··· INFORMATION SHOWN

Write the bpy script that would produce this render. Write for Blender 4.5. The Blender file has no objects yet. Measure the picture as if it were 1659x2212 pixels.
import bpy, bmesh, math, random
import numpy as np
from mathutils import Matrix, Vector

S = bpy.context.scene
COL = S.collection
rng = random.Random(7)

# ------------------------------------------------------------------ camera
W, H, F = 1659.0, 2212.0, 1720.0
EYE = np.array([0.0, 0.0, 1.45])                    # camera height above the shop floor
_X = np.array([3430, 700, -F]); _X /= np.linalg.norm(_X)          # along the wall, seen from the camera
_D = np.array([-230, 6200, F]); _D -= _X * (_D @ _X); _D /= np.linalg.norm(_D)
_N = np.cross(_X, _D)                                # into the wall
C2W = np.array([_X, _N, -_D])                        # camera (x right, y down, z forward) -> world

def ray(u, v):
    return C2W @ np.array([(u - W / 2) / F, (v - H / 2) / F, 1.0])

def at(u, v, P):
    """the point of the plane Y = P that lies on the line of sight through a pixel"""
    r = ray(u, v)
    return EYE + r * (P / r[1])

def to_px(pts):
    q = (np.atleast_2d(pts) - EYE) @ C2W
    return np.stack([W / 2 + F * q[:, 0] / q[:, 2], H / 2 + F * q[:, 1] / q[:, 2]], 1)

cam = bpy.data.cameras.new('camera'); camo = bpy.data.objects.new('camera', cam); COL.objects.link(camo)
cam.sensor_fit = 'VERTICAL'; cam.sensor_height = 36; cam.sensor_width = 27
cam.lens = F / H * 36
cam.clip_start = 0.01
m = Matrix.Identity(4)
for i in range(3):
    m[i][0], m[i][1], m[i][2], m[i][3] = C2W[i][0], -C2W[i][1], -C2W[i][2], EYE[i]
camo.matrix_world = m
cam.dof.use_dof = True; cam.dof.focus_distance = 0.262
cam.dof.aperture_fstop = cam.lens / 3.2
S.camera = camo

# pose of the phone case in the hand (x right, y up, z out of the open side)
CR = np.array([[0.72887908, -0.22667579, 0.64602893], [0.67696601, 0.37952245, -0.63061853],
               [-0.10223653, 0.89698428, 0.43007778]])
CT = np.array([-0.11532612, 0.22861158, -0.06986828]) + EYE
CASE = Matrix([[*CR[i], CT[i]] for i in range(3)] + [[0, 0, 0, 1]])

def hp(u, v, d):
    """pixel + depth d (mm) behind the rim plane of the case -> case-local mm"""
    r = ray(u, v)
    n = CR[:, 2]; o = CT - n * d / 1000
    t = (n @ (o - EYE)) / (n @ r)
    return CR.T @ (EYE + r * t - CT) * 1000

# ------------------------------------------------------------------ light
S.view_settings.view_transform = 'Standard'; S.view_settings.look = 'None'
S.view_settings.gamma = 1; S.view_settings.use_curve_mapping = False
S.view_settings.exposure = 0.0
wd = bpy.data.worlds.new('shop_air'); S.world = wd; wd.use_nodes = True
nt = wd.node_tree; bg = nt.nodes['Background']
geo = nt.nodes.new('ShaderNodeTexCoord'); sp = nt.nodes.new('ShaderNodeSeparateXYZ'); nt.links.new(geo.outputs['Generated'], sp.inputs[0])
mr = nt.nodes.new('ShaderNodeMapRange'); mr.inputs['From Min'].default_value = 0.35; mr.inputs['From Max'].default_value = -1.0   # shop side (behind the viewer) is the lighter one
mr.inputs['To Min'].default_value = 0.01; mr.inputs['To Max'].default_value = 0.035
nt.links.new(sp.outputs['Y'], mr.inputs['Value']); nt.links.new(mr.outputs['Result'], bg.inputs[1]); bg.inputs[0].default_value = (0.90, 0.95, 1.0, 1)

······

» **PROBLEM DESCRIPTION**
Word for word, write out the data.

» **PROBLEM SOLUTION**
Write the bpy script that would produce this render. Write for Blender 4.5. The Blender file has no objects yet. Measure the picture as if it were 1659x2212 pixels.
import bpy, bmesh, math, random
import numpy as np
from mathutils import Matrix, Vector

S = bpy.context.scene
COL = S.collection
rng = random.Random(7)

# ------------------------------------------------------------------ camera
W, H, F = 1659.0, 2212.0, 1720.0
EYE = np.array([0.0, 0.0, 1.45])                    # camera height above the shop floor
_X = np.array([3430, 700, -F]); _X /= np.linalg.norm(_X)          # along the wall, seen from the camera
_D = np.array([-230, 6200, F]); _D -= _X * (_D @ _X); _D /= np.linalg.norm(_D)
_N = np.cross(_X, _D)                                # into the wall
C2W = np.array([_X, _N, -_D])                        # camera (x right, y down, z forward) -> world

def ray(u, v):
    return C2W @ np.array([(u - W / 2) / F, (v - H / 2) / F, 1.0])

def at(u, v, P):
    """the point of the plane Y = P that lies on the line of sight through a pixel"""
    r = ray(u, v)
    return EYE + r * (P / r[1])

def to_px(pts):
    q = (np.atleast_2d(pts) - EYE) @ C2W
    return np.stack([W / 2 + F * q[:, 0] / q[:, 2], H / 2 + F * q[:, 1] / q[:, 2]], 1)

cam = bpy.data.cameras.new('camera'); camo = bpy.data.objects.new('camera', cam); COL.objects.link(camo)
cam.sensor_fit = 'VERTICAL'; cam.sensor_height = 36; cam.sensor_width = 27
cam.lens = F / H * 36
cam.clip_start = 0.01
m = Matrix.Identity(4)
for i in range(3):
    m[i][0], m[i][1], m[i][2], m[i][3] = C2W[i][0], -C2W[i][1], -C2W[i][2], EYE[i]
camo.matrix_world = m
cam.dof.use_dof = True; cam.dof.focus_distance = 0.262
cam.dof.aperture_fstop = cam.lens / 3.2
S.camera = camo

# pose of the phone case in the hand (x right, y up, z out of the open side)
CR = np.array([[0.72887908, -0.22667579, 0.64602893], [0.67696601, 0.37952245, -0.63061853],
               [-0.10223653, 0.89698428, 0.43007778]])
CT = np.array([-0.11532612, 0.22861158, -0.06986828]) + EYE
CASE = Matrix([[*CR[i], CT[i]] for i in range(3)] + [[0, 0, 0, 1]])

def hp(u, v, d):
    """pixel + depth d (mm) behind the rim plane of the case -> case-local mm"""
    r = ray(u, v)
    n = CR[:, 2]; o = CT - n * d / 1000
    t = (n @ (o - EYE)) / (n @ r)
    return CR.T @ (EYE + r * t - CT) * 1000

# ------------------------------------------------------------------ light
S.view_settings.view_transform = 'Standard'; S.view_settings.look = 'None'
S.view_settings.gamma = 1; S.view_settings.use_curve_mapping = False
S.view_settings.exposure = 0.0
wd = bpy.data.worlds.new('shop_air'); S.world = wd; wd.use_nodes = True
nt = wd.node_tree; bg = nt.nodes['Background']
geo = nt.nodes.new('ShaderNodeTexCoord'); sp = nt.nodes.new('ShaderNodeSeparateXYZ'); nt.links.new(geo.outputs['Generated'], sp.inputs[0])
mr = nt.nodes.new('ShaderNodeMapRange'); mr.inputs['From Min'].default_value = 0.35; mr.inputs['From Max'].default_value = -1.0   # shop side (behind the viewer) is the lighter one
mr.inputs['To Min'].default_value = 0.01; mr.inputs['To Max'].default_value = 0.035
nt.links.new(sp.outputs['Y'], mr.inputs['Value']); nt.links.new(mr.outputs['Result'], bg.inputs[1]); bg.inputs[0].default_value = (0.90, 0.95, 1.0, 1)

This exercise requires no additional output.